Le programme Copernic a pris du temps et représente au moins un milliard d'euros. Les choses ont été recadrées ; ce programme est maintenant bien parti et se termine, je crois.

Les crédits des régimes sociaux de retraite connaissent une progression de 10 % entre 2009 et 2010, en raison du relèvement des subventions de l'État en faveur des régimes spéciaux, en contrepartie de la disparition progressive du mécanisme de compensation entre ces différents régimes.

La création du service des retraites de l'État est un élément très important. J'ai mis en place il y a quelques jours un conseil de gestion des retraites de l'État. Ce n'est pas la réforme des retraites, qui viendra en 2010, mais nous allons profondément modifier dans les quelques années qui viennent la manière de gérer les retraites dans l'État. Aujourd'hui, ce n'est pas si facile pour un agent de connaître ses droits en cours de carrière. Nous allons donc regrouper l'ensemble des retraites, et un opérateur va s'en occuper.
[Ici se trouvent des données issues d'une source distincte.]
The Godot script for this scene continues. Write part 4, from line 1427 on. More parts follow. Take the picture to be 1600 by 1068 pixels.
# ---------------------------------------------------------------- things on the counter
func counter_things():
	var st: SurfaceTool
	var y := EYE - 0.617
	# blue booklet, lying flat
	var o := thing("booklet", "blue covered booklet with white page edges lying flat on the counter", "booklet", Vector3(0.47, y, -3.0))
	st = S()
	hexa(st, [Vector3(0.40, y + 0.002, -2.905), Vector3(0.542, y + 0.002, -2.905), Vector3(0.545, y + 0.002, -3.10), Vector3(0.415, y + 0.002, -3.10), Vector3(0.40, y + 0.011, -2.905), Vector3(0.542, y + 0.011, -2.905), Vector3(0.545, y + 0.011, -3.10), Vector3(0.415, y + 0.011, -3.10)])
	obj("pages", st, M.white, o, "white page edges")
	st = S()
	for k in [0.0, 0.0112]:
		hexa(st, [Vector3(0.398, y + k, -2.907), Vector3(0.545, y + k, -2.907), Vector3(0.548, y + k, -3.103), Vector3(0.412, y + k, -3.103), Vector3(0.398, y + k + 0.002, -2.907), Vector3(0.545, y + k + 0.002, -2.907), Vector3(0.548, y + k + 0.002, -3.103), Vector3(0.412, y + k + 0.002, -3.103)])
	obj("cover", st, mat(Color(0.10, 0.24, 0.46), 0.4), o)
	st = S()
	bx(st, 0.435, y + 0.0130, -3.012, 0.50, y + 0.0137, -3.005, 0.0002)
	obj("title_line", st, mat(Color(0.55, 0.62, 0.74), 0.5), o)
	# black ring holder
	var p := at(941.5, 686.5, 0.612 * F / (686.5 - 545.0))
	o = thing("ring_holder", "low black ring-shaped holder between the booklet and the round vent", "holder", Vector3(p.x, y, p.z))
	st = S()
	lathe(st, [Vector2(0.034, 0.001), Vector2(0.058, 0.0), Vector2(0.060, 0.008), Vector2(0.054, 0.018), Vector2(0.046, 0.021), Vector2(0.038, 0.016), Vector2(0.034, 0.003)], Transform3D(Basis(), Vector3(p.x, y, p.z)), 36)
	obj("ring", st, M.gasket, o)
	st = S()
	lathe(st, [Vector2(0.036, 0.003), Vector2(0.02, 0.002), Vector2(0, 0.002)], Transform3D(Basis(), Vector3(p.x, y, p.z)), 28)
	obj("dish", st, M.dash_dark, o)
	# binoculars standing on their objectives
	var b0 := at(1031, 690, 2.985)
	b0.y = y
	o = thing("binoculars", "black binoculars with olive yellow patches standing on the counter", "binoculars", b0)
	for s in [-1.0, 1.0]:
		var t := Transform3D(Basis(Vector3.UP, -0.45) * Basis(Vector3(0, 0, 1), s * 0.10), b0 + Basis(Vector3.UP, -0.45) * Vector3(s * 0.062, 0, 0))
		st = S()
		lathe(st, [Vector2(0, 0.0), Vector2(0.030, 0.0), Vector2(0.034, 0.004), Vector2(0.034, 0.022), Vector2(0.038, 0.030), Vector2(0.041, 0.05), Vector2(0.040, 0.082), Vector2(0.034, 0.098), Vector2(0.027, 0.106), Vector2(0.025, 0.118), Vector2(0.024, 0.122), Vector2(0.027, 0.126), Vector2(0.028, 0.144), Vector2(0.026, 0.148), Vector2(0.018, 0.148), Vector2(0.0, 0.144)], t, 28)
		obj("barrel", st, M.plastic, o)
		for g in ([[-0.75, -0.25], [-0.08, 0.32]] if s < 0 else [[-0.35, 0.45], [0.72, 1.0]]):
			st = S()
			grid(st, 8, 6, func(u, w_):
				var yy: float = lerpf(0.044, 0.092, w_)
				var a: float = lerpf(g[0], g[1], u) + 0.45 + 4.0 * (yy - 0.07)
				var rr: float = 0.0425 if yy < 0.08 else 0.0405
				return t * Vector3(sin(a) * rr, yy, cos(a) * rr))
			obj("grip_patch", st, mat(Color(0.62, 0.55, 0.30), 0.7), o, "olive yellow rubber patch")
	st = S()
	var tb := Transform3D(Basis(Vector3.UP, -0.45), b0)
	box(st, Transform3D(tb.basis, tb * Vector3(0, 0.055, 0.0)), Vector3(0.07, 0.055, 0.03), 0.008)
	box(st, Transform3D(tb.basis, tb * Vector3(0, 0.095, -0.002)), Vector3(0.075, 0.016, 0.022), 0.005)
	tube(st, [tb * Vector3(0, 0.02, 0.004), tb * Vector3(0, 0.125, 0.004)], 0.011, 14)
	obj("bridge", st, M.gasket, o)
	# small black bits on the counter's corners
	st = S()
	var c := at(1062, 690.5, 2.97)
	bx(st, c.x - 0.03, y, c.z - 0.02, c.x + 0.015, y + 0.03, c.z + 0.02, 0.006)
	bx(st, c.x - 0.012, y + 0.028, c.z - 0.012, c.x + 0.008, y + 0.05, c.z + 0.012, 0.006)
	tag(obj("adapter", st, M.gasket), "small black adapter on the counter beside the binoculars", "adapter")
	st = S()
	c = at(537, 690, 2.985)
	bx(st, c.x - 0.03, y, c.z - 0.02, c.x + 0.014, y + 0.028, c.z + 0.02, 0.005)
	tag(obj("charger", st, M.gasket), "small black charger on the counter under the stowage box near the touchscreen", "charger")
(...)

Un service des retraites de l'État est en cours de constitution au sein de la direction générale des finances publiques, il versera les retraites de tous les agents de la fonction publique et donnera des informations sur le suivi des carrières. Les ministères opérationnels, qui gèrent les carrières de leurs agents, transmettront les bonnes informations. C'est assez lourd, assez long, ce sont trois ou quatre millions de personnes qui sont concernées. Nous serons prêts vers la fin de l'année 2012 à faire fonctionner ce service des pensions de l'État, avec des centres régionaux. Il y en aura moins, ils seront plus structurés, et pourront répondre à l'ensemble des agents.

Des dizaines de sujets ont été abordés mais je voulais répondre sur ceux qui me semblaient les plus importants. Je vous remercie pour la qualité de vos interventions, parfois très critiques, mais c'est le jeu de l'opposition. J'en retiens l'idée, toute simple, que les choses bougent. Cela ne plaît pas à certains, d'autres trouvent que cela va dans le bon sens. En tout cas, cela va vite, et dans le dialogue social, contrairement à ce que j'ai pu entendre. (Applaudissements sur les bancs du groupe UMP.)